Universal approximators vs. algorithmic completeness
Finally, it has dawned on us. A problem that we had troubles conceptualizing is the following. On the one hand, for the purposes of universal induction, it is necessary to search in an algorithmically complete space. This is currently not possible because of the huge number of possible programs to search through. Our mind then automatically wandered toward algorithms that don’t go through the trouble of searching through the whole search space available to them. Any parametrized machine learning algorithm, be it neural networks or linear regression, finds solutions by gradient descent or even simpler, but none bothers to loop through all weight combinations.
The next thought was that this kind of efficient search is only possible within a fixed algorithmically incomplete representation. However, it is well-known that neural networks are universal function approximators, which sounds like algorithmic completeness, does it not? After all, Turing machines merely compute a integer functions. Why then would it be so hard for neural networks to represent some structure not optimally suitable for them? For example, a circle can be represented by the equation \( x^2+y^2=const\), which is difficult to represent with, say, sigmoidal neurons. We attributed this difficulty to the fact that there are different reference machines after all and some things are easy to represent with one machine but difficult in another and vice versa.
But now we realize that there is something fundamentally different between universal function approximators and algorithmically complete languages. After all, polynoms are also universal approximators, too! But ever tried to fit a polynom to an exponential function? It will severely overfit and never generalize.
So, what is the difference between an algorithmically incomplete universal function approximator and a sub-optimal algorithmically complete reference machine? While the latter differs from another alg. complete machine merely by the constant length needed to encode a compiler between those machines, the former requires ever more resources when the approximation precision is increased. For example, every alg. complete language will be able to represent the exponential function exactly; some languages will require longer, some shorter expressions, but the representation will be exact. And the additional length in some languages is merely due to the fact that some functions are cumbersome to define in them, but once done, your function will be represented exactly. Conversely, a universal non-complete approximator will require ever longer representations when you increase precision and goes even to infinity when precision requirements are highest. More precisely, if \( \epsilon\) is the maximum approximation error that you allow and \( N\) is the size of the network \( N(\epsilon)\) increases as \( \epsilon\) decreases. Our point is that it should not depend on \( \epsilon\). For example, if you can represent the data \( x\) perfectly in some representation with \( M\) bits, then your representation should take \( N = M + \mbox{const.}\) bits where the constant does not depend on \( x\) (i.e. const is just the length of the compiler that translates between the two representations).

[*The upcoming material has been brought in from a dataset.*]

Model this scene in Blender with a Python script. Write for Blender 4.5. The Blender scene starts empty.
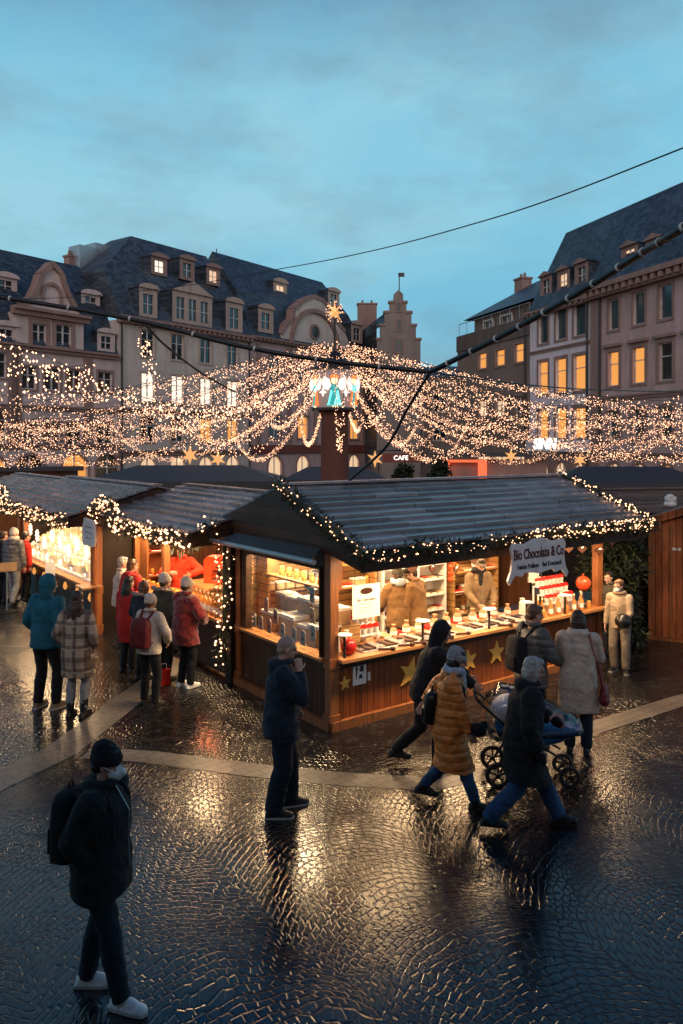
import bpy, math, random
from mathutils import Vector, Matrix, noise
random.seed(7)
V = Vector; PI = math.pi; R_ = math.radians
SC = bpy.context.scene; COL = SC.collection
CH = 3.7                                   # eye height of the photographer
def TR(x, y, z): return Matrix.Translation((x, y, z))
def RX(a): return Matrix.Rotation(a, 4, 'X')
def RY(a): return Matrix.Rotation(a, 4, 'Y')
def RZ(a): return Matrix.Rotation(a, 4, 'Z')
def rnd(a, b): return random.uniform(a, b)

# ---------------------------------------------------------------- mesh builder
class MB:
    def __init__(s): s.v = []; s.f = []; s.m = []
    def add(s, vs, fs, mi=0, M=None):
        o = len(s.v)
        s.v += [tuple(M @ V(v)) for v in vs] if M is not None else [tuple(v) for v in vs]
        s.f += [tuple(i + o for i in f) for f in fs]; s.m += [mi] * len(fs); return s
    def box(s, c, d, mi=0, M=None):
        x, y, z = c; a, b, e = d[0]/2, d[1]/2, d[2]/2
        vs = [(x+i*a, y+j*b, z+k*e) for k in (-1, 1) for j in (-1, 1) for i in (-1, 1)]
        return s.add(vs, [(0,2,3,1),(4,5,7,6),(0,1,5,4),(2,6,7,3),(0,4,6,2),(1,3,7,5)], mi, M)
    def b2(s, p, q, mi=0, M=None):
        return s.box([(p[i]+q[i])/2 for i in range(3)], [abs(q[i]-p[i]) for i in range(3)], mi, M)
    def bar(s, p, q, w, h, mi=0):
        p, q = V(p), V(q); d = q - p
        return s.box((0,0,0), (d.length, w, h), mi, TR(*((p+q)/2)) @ d.to_track_quat('X', 'Z').to_matrix().to_4x4())
    def quad(s, *p, mi=0): return s.add(p, [tuple(range(len(p)))], mi)
    def prism(s, poly, t, mi=0, M=None):
        n = len(poly)
        vs = [(p[0], p[1], 0) for p in poly] + [(p[0], p[1], t) for p in poly]
        fs = [tuple(range(n))[::-1], tuple(range(n, 2*n))] + [(i, (i+1) % n, n+(i+1) % n, n+i) for i in range(n)]
        return s.add(vs, fs, mi, M)
    def tube(s, pts, r, n=8, mi=0, caps=True):
        pts = [V(p) for p in pts]; rs = r if isinstance(r, (list, tuple)) else [r]*len(pts)
        vs = []; fs = []; up = V((0,0,1)); pu = None
        for i, p in enumerate(pts):
            d = (pts[min(i+1, len(pts)-1)] - pts[max(i-1, 0)]).normalized()
            if pu is None: pu = d.orthogonal().normalized()
            u = (pu - d * pu.dot(d)); u = u.normalized() if u.length > 1e-6 else d.orthogonal().normalized(); pu = u
            w = d.cross(u)
            vs += [p + (u*math.cos(2*PI*k/n) + w*math.sin(2*PI*k/n))*rs[i] for k in range(n)]
        for i in range(len(pts)-1):
            for k in range(n):
                a = i*n+k; b = i*n+(k+1) % n; fs.append((a, b, b+n, a+n))
        if caps: fs += [tuple(range(n))[::-1], tuple(range((len(pts)-1)*n, len(pts)*n))]
        return s.add(vs, fs, mi)
    def lathe(s, prof, c=(0,0,0), n=20, mi=0, M=None):
        vs = []; fs = []
        for r, z in prof:
            vs += [(c[0]+r*math.cos(2*PI*k/n), c[1]+r*math.sin(2*PI*k/n), c[2]+z) for k in range(n)]
        for i in range(len(prof)-1):
            for k in range(n):
                a = i*n+k; b = i*n+(k+1) % n; fs.append((a, b, b+n, a+n))
        fs += [tuple(range(n))[::-1], tuple(range((len(prof)-1)*n, len(prof)*n))]
        return s.add(vs, fs, mi, M)
    def ell(s, c, r, R=None, nu=14, nv=9, mi=0):
        if not isinstance(r, (tuple, list)): r = (r, r, r)
        vs = [(0,0,-1)]; fs = []
        for j in range(1, nv):
            a = -PI/2 + PI*j/nv
            vs += [(math.cos(a)*math.cos(2*PI*k/nu), math.cos(a)*math.sin(2*PI*k/nu), math.sin(a)) for k in range(nu)]
        vs.append((0,0,1)); L = len(vs)-1
        for k in range(nu):
            fs.append((0, 1+(k+1) % nu, 1+k)); q = 1+(nv-2)*nu; fs.append((q+k, q+(k+1) % nu, L))
        for j in range(nv-2):
            for k in range(nu):
                a = 1+j*nu+k; b = 1+j*nu+(k+1) % nu; fs.append((a, b, b+nu, a+nu))
        M = TR(*c) @ (R.to_4x4() if R is not None else Matrix.Identity(4)) @ Matrix.Diagonal((*r, 1))
        return s.add(vs, fs, mi, M)
    def cap(s, p, r0, q, r1, n=12):
        p, q = V(p), V(q); s.ell(p, r0, nu=n, nv=8); s.ell(q, r1, nu=n, nv=8)
        if (q-p).length > 1e-4: s.tube([p, q], [r0, r1], n)
        return s
    def loft(s, rings, n=18, mi=0):   # rings: (centre, X vector, Y vector)
        vs = []; fs = []
        for c, X, Y in rings:
            vs += [V(c) + V(X)*math.cos(2*PI*k/n) + V(Y)*math.sin(2*PI*k/n) for k in range(n)]
        for i in range(len(rings)-1):
            for k in range(n):
                a = i*n+k; b = i*n+(k+1) % n; fs.append((a, b, b+n, a+n))
        fs += [tuple(range(n))[::-1], tuple(range((len(rings)-1)*n, len(rings)*n))]
        return s.add(vs, fs, mi)
    def octa(s, c, r, mi=0, st=1.0):
        x, y, z = c
        return s.add([(x+r,y,z),(x-r,y,z),(x,y+r,z),(x,y-r,z),(x,y,z+r*st),(x,y,z-r*st)],
                     [(0,2,4),(2,1,4),(1,3,4),(3,0,4),(2,0,5),(1,2,5),(3,1,5),(0,3,5)], mi)
    def mesh(s, name):
        me = bpy.data.meshes.new(name); me.from_pydata(s.v, [], s.f)
        if any(s.m): me.polygons.foreach_set('material_index', s.m)
        return me
    def build(s, name, mats, parent=None, smooth=False, M=None, sharp=None):
        me = s.mesh(name)
        for m in (mats if isinstance(mats, (list, tuple)) else [mats]): me.materials.append(m)
        if smooth:
            me.polygons.foreach_set('use_smooth', [True]*len(me.polygons))
            if sharp: me.set_sharp_from_angle(angle=R_(sharp))
        me.update()
        return put(name, me, parent, M)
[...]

And this is just not the case for neural networks. And that is also why the Taylor expansion of the exponential function is an infinite degree polynomial — polynomials are simply not suited to represent the exponential function.
But why should precision matter? Why do we care about this effect? Should we not rather care about the generalization abilities? For example, imagine a family of exponentials \( e^{-x/d}\), where \( d\) is the width of the exponential. If we fit a polynom to it, we would need a different set of parameters of the polynom for each value of \( d\)! Therefore, polynoms don’t really capture the structure of the function. On the other hand, an alg. complete language will always have such a single parameter available and once the representation is constructed, the whole family is covered. That’s actually the point. In order to generalize, it is necessary to recognize the sample as an example of a family that it belongs to and to parametrize that family. And neither neural networks nor polynoms can parametrize the exponential family, without picking completely different infinite (not single!) parameter sets for the respective polynomials. An alg. complete language, however, can do this.
We think, essentially, the criterion is: if your data is drawn from a class which is parametrizable with \( n\) parameters in some Turing complete representation, then your representation should be able to express that same data with not (much) more than n parameters. Otherwise, it is “just an approximation” which may fit the data well, but will certainly overfit, since it will not capture the structure of the data. This follows from universal induction. If your data \( x=yz\) is computed by a program \( p\), \( U(p)=x\), then taking a longer program \( q\) that computes some prefix \( y\) of \( x\), \( U(q)=yw\), will hardly make \( q\) able to predict the rest of \( x\): \( w\) will not equal \( z\). And it is well known, that the shortest program computing x is the best predictor with high probability, so that every bit wasted in program length reduces your prediction abilities exponentially, due to the \( 2^{-l(p)}\) terms in the Solomonoff Prior!
Another point is that algorithmic completeness may not even be necessary, if the data created by Nature comes from an incomplete representation (if the world consisted only of circles, then you only need to parametrize circles in order to represent the data and generalize from them perfectly). That this is the case is not even improbable, since physics imposes locality and criticality (power law distributed mutual information in natural data), which probably makes the data compressible by hierarchies (as reflected by our theory of incremental compression. However, this class is still quite large, and we should be able to capture its structure appropriately.